> [Entries with scene source code]
----

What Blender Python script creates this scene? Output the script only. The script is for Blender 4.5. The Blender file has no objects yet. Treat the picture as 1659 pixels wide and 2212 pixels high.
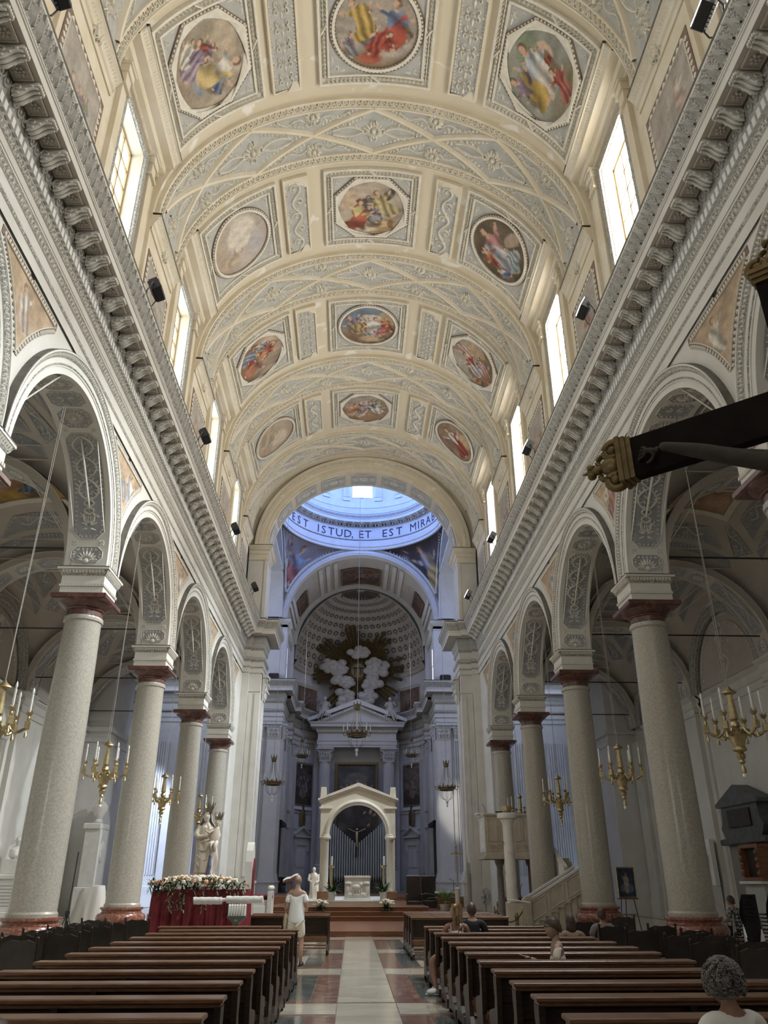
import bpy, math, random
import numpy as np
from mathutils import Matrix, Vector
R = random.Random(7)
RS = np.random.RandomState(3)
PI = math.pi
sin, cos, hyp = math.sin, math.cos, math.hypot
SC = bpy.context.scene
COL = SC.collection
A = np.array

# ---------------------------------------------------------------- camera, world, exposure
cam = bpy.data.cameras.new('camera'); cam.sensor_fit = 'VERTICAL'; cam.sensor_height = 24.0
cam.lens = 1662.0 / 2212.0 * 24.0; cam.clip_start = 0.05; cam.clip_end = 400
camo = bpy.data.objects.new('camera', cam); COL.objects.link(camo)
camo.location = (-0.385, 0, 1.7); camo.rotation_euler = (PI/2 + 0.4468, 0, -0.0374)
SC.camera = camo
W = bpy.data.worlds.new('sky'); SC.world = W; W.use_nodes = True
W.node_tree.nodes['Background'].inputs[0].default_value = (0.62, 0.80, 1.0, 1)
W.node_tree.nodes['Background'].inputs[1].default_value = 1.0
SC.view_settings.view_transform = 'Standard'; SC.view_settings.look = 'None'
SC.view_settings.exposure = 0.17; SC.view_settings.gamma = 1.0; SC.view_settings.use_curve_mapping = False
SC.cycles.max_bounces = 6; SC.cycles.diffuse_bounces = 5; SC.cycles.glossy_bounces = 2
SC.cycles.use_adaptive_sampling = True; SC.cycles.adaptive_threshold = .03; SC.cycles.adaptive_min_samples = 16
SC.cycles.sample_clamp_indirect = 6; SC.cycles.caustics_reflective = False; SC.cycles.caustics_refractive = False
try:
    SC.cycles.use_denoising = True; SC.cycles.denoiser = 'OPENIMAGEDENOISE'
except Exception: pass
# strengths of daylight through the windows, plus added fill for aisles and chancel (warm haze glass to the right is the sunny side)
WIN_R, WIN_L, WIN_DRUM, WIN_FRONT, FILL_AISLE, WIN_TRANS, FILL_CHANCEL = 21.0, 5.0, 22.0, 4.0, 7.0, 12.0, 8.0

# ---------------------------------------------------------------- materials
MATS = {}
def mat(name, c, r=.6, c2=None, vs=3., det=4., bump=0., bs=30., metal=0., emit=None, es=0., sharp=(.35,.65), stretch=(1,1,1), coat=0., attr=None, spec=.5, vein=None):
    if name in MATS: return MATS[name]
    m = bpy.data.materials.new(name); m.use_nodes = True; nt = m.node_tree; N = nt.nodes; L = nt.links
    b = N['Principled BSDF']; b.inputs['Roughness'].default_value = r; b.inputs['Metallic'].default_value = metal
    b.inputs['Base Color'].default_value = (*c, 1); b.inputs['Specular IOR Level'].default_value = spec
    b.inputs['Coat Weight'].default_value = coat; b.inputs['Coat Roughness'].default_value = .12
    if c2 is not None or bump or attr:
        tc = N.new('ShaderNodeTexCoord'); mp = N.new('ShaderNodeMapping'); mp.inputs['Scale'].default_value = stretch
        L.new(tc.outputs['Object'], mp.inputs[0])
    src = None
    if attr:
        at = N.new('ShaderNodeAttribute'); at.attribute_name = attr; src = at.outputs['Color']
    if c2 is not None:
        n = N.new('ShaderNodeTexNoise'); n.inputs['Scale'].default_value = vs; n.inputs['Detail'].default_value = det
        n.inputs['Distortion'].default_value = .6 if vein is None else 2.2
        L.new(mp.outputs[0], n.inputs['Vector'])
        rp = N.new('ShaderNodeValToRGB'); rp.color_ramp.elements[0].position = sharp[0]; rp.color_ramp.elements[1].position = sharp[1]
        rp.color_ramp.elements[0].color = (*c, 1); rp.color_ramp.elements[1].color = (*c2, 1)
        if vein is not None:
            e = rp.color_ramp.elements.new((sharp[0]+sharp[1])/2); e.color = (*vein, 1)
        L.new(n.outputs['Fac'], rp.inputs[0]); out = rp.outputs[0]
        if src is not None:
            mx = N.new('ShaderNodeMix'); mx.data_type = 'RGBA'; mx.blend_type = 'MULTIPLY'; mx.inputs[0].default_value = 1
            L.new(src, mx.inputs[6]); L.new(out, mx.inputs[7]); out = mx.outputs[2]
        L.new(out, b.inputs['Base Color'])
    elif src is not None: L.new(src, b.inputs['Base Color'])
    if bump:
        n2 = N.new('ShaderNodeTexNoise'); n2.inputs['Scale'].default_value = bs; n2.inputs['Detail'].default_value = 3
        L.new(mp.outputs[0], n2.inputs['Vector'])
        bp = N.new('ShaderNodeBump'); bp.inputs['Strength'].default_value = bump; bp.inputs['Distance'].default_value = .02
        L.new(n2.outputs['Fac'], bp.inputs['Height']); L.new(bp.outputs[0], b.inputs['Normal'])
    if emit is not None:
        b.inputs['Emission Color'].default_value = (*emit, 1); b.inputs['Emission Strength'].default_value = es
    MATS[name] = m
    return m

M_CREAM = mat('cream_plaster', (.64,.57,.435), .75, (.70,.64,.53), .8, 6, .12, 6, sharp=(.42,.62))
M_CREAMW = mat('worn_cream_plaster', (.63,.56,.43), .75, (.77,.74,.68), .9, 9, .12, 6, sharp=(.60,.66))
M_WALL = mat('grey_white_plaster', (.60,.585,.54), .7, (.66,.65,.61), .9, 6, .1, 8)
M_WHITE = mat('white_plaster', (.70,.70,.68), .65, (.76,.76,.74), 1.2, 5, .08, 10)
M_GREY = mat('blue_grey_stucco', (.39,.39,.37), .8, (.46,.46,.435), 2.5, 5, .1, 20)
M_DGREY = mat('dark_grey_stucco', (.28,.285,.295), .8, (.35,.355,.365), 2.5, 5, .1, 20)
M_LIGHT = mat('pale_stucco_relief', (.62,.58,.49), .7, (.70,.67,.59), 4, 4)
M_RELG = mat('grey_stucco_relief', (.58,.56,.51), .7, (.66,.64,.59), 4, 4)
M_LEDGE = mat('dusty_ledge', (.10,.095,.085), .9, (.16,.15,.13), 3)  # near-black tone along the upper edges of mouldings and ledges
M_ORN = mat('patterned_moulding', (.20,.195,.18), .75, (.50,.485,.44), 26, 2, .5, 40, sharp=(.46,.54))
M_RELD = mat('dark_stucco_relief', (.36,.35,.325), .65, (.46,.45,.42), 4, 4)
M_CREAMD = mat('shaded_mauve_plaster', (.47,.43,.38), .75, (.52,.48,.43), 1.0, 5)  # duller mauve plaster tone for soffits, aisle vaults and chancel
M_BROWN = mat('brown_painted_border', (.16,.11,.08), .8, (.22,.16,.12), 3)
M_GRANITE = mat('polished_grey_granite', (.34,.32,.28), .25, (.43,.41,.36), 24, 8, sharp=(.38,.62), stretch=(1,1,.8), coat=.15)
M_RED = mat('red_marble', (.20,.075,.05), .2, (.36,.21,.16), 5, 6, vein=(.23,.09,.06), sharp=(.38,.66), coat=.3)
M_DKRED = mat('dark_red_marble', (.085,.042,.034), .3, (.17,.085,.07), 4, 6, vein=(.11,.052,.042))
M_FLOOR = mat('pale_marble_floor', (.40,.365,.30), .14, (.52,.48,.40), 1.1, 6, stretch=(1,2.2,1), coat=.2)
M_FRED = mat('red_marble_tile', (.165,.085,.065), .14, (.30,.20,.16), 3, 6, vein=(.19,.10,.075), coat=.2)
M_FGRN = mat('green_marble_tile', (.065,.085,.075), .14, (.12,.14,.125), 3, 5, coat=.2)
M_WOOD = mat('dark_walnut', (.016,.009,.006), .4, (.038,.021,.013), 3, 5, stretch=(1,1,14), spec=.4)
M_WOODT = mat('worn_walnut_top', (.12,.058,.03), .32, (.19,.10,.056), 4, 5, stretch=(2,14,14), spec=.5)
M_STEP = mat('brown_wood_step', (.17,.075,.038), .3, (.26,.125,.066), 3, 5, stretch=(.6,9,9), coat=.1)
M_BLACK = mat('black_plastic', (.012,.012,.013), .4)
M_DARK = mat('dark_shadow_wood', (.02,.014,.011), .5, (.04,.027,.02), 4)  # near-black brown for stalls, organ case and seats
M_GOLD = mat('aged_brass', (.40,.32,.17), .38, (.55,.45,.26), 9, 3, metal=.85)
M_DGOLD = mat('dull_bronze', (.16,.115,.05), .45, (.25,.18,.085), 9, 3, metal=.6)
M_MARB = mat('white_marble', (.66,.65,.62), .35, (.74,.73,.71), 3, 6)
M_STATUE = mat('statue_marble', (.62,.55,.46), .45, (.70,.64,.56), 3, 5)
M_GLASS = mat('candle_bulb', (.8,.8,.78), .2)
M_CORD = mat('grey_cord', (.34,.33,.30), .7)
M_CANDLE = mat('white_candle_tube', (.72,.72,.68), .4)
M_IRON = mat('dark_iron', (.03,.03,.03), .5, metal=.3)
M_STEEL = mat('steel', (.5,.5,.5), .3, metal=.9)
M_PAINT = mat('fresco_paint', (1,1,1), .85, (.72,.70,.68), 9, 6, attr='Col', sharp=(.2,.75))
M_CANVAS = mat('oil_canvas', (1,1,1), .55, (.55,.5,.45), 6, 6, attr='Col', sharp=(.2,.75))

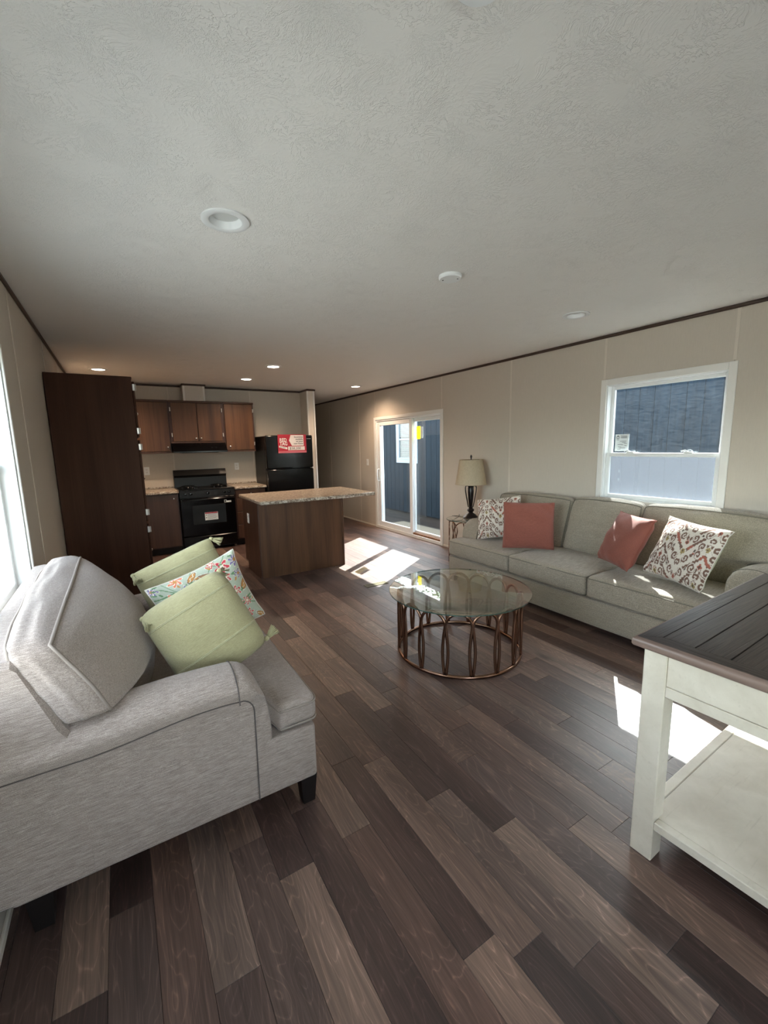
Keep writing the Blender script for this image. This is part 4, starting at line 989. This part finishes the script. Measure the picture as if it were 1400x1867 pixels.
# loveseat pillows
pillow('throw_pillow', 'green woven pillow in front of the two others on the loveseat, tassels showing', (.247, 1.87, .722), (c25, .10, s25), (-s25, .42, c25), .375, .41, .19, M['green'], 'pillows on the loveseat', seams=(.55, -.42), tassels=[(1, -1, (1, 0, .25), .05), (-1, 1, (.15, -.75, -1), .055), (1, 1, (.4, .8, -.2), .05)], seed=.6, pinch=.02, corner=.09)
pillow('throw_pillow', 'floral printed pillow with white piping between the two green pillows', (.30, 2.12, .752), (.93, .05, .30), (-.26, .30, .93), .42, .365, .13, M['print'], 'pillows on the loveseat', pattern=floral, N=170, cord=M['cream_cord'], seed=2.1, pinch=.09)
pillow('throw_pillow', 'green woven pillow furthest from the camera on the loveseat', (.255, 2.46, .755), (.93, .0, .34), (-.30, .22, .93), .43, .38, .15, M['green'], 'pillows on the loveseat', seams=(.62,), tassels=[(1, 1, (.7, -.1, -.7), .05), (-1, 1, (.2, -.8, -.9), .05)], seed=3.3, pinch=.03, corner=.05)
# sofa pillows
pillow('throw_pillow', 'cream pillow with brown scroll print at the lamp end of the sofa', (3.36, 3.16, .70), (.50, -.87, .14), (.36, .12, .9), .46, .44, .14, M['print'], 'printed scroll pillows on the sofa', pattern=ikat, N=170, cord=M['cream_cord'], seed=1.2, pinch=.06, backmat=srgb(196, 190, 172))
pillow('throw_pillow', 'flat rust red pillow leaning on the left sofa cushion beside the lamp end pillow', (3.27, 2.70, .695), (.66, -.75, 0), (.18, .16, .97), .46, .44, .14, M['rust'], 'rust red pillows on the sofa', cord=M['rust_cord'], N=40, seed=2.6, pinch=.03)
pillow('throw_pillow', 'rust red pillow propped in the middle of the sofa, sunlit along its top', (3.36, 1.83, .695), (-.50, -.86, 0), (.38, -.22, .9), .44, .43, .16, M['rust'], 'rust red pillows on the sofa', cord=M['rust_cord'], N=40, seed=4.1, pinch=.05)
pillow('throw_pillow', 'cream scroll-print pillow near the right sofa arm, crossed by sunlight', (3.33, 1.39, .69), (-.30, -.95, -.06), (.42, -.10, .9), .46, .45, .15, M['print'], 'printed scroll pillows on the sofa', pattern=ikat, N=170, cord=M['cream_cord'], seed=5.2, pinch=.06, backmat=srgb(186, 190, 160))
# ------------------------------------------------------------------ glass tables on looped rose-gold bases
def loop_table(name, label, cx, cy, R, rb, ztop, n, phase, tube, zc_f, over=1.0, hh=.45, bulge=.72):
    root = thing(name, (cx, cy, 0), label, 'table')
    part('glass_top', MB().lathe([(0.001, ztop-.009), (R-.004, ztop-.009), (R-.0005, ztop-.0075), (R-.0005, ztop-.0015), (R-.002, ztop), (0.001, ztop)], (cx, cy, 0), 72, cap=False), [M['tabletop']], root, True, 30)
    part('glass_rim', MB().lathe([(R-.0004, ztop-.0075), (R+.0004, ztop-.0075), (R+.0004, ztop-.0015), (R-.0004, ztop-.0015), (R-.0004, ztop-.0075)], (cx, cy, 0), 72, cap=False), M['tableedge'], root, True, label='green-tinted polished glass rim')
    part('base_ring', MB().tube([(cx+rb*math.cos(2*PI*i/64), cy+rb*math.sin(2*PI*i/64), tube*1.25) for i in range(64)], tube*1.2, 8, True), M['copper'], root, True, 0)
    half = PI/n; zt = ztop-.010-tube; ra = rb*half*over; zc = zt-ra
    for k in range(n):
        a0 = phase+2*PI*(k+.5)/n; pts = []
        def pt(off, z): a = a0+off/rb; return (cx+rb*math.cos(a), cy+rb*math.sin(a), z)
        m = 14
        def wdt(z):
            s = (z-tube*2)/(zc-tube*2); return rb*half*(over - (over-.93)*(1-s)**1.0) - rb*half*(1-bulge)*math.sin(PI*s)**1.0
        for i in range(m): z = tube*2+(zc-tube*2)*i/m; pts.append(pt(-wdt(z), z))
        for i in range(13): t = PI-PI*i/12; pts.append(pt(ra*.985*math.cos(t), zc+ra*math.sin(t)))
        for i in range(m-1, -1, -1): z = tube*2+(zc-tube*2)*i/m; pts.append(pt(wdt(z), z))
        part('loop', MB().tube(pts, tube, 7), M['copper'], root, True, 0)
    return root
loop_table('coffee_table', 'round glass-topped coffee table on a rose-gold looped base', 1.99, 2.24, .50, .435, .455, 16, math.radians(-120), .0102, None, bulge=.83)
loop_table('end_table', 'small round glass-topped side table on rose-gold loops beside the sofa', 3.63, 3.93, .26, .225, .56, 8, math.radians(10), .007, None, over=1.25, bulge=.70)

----

> [Work to do]
Your task is to repeat exactly the lines from the one that contains "(.10,.095,.085), .9, (.16,.15,.13), 3)" through the one that contains "(.46,.45,.42), 4, 4)", with both end lines included.

> [Solution to this task]
M_LEDGE = mat('dusty_ledge', (.10,.095,.085), .9, (.16,.15,.13), 3)  # near-black tone along the upper edges of mouldings and ledges
M_ORN = mat('patterned_moulding', (.20,.195,.18), .75, (.50,.485,.44), 26, 2, .5, 40, sharp=(.46,.54))
M_RELD = mat('dark_stucco_relief', (.36,.35,.325), .65, (.46,.45,.42), 4, 4)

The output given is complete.